### Exercise
Scan the listing below and copy every line holding "scene".

### Source material
■ ■ ■ ■ ■
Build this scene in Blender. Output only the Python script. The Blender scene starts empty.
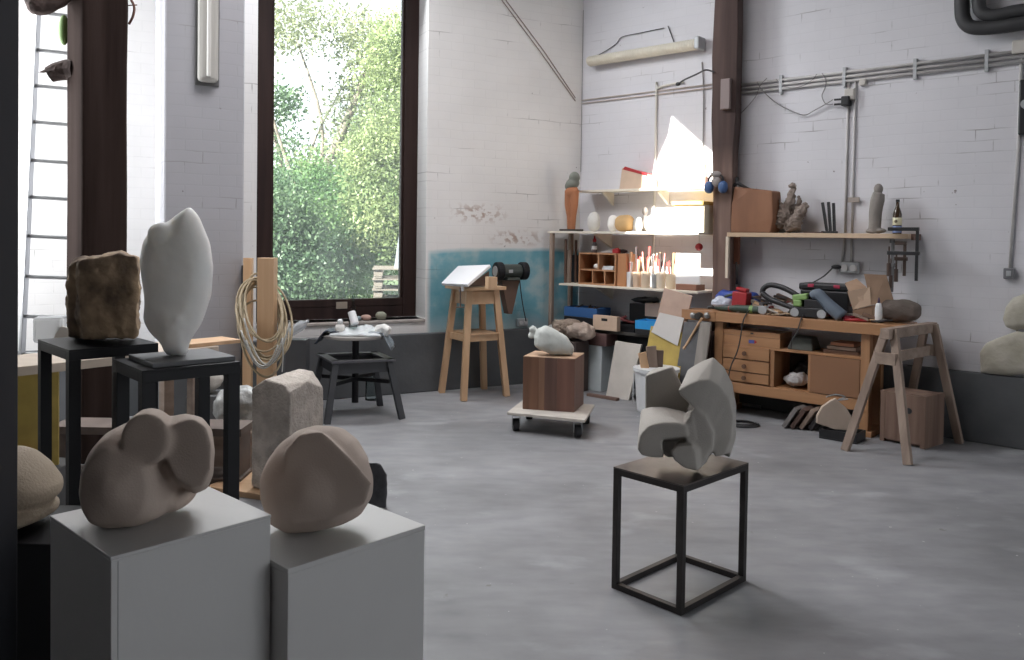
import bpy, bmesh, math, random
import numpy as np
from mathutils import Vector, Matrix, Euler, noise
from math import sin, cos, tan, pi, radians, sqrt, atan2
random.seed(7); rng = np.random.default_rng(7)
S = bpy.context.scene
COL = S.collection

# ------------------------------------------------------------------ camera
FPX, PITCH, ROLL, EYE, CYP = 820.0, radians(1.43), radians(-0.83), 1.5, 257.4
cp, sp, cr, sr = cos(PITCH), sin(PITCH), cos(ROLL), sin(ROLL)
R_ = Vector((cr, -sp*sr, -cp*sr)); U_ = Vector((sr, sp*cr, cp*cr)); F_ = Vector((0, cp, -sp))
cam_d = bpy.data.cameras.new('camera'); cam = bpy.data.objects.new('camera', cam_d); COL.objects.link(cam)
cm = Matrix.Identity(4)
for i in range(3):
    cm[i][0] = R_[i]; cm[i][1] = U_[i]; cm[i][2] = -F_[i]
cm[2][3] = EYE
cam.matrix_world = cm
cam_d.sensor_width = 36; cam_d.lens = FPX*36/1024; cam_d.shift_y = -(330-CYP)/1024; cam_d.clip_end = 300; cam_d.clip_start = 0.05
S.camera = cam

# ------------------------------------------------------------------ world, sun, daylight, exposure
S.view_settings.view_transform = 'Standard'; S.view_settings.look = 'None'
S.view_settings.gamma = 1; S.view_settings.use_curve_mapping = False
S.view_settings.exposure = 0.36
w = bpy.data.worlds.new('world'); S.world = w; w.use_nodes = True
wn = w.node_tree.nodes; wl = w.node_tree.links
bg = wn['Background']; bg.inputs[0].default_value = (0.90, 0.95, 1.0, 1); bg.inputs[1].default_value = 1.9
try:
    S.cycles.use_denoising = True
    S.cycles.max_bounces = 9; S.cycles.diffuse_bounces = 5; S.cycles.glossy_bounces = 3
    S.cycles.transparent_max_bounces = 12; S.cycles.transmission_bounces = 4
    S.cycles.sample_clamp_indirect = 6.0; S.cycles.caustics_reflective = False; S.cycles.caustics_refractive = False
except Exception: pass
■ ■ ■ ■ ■
### Complete answer
Build this scene in Blender. Output only the Python script. The Blender scene starts empty.
S = bpy.context.scene